Headed out fairly early for me (while Dr. Mlodinow was eating second meal of 
the day) and thought I would try Eaton Cemetery first.  The traffic along the 
"back way" from Fort Collins to Eaton was horrible.  As Red Foxx used to say, 
"That's urban renewal, for ya".


I arrived at Eaton Cemetery as the armada of mowers left their barn harbor for 
the open green seas.  Forget that.


Crow Valley Campground looked wonderful in the cool mist of this day.  Birds 
were flying in from the north.  Lots of promise.  But as it turned out, I had 
40 species with no rarities.  FOS Townsend's Solitaires (5).  A few pipits flew 
over.  As did an adult Bald Eagle, which I am not sure I've ever seen right 
over the campground (I later found it up at the A&B #1 on CR124), 1 Dusky 
Flycatcher, a couple pewees, 1 Red-headed Woodpecker, FOS down low 
White-crowned Sparrow, 1 Lincoln's Sparrow, many Chipping Sparrows, few 
Brewer's/Clay-colors, 1 Ruby-crowned Kinglet, heard one Green-tailed Towhee, 
fair number of Wilson's, maybe a half dozen Yellow-rumps, you get the picture.  
No vireos,  no really big flycatchers, no gnatcatchers, no unusual warblers, no 
grosbeaks, no thrushes besides robins, no sapsuckers, very few empids, no 
juncos, very few Spizella sparrows other than Chipping.  A few lingering early 
fall migrants, a few mid to late fall migrants starting to show up.


North of the campground and north of the USFS Work Center along CR77 just south 
of GR96 (where the birding trail starts) was a little group of 5 Cassin's 
Kingbirds sitting on fence wires.  Suspect they were working their way toward 
the outback in the northern part of the Crow Valley Campground complex 
(Mourning Dove Trail, dispersed camping, creek floodplain) where they tend to 
linger for a few days at this time of year.


A&B#1 on CR124 about a mile or so west of CR77, besides the Bald Eagle on a 
power pole looking to my untrained eye perilously close to electrocution, I had 
a fair number of shorebirds, but nothing unusual (avocets, lb dowitchers, both 
yellowlegs, least sand, solitary sand, snipe, Baird's sand).  Couldn't tell 
what the shorebirds in the muck north of the road were eating but last year at 
this time it was leeches!  Most interesting were Savannah Sparrows on the fence 
wire and a Wilson's Warbler snatching wild sunflower aphids so close beside the 
car I could barely focus the camera.  Just west of there was a dark (taiga?) 
Merlin with prey (blackbird?) that flew off before I could get stopped.

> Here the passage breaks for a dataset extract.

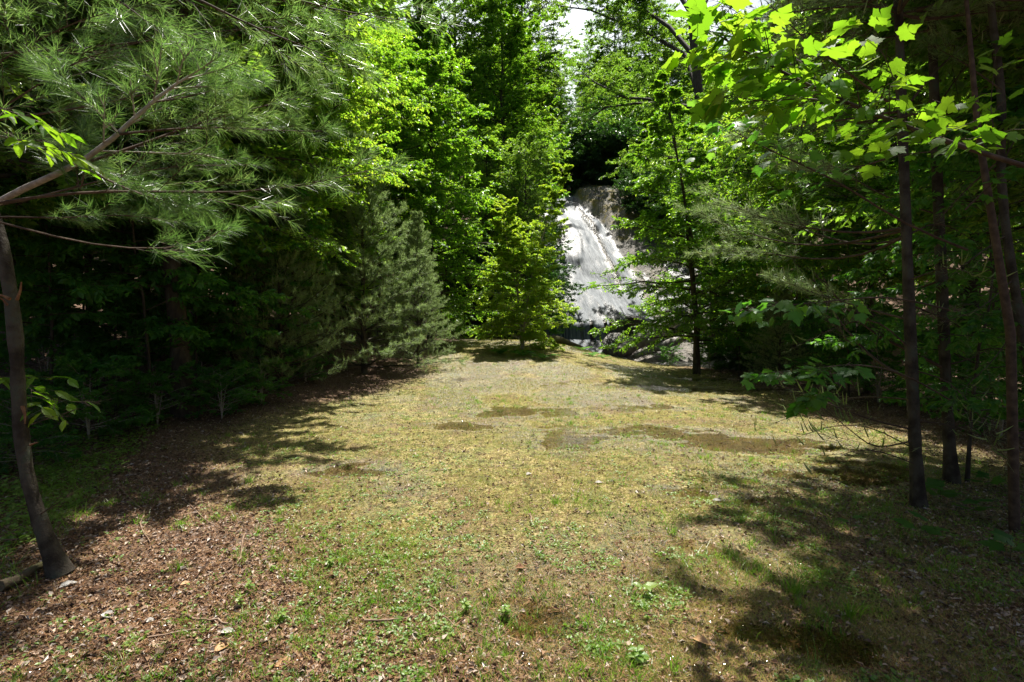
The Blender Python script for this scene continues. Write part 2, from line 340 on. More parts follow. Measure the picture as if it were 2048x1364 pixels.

Then got a text about David Wade's discovery of Blackburnian Warbler at 
Prospect Ponds Natural Area in FC and tempted my fate with the Weld County 
sheriff, Nunn police, Wellington police, State Patrol, etc.  No police chase or 
ticket.  Bird chase ended the way many of them do - close but no bird.  Has it 
occurred to you "ticket" and "tick" share four letters, as if the latter could 
possibly be the etymological root of the former?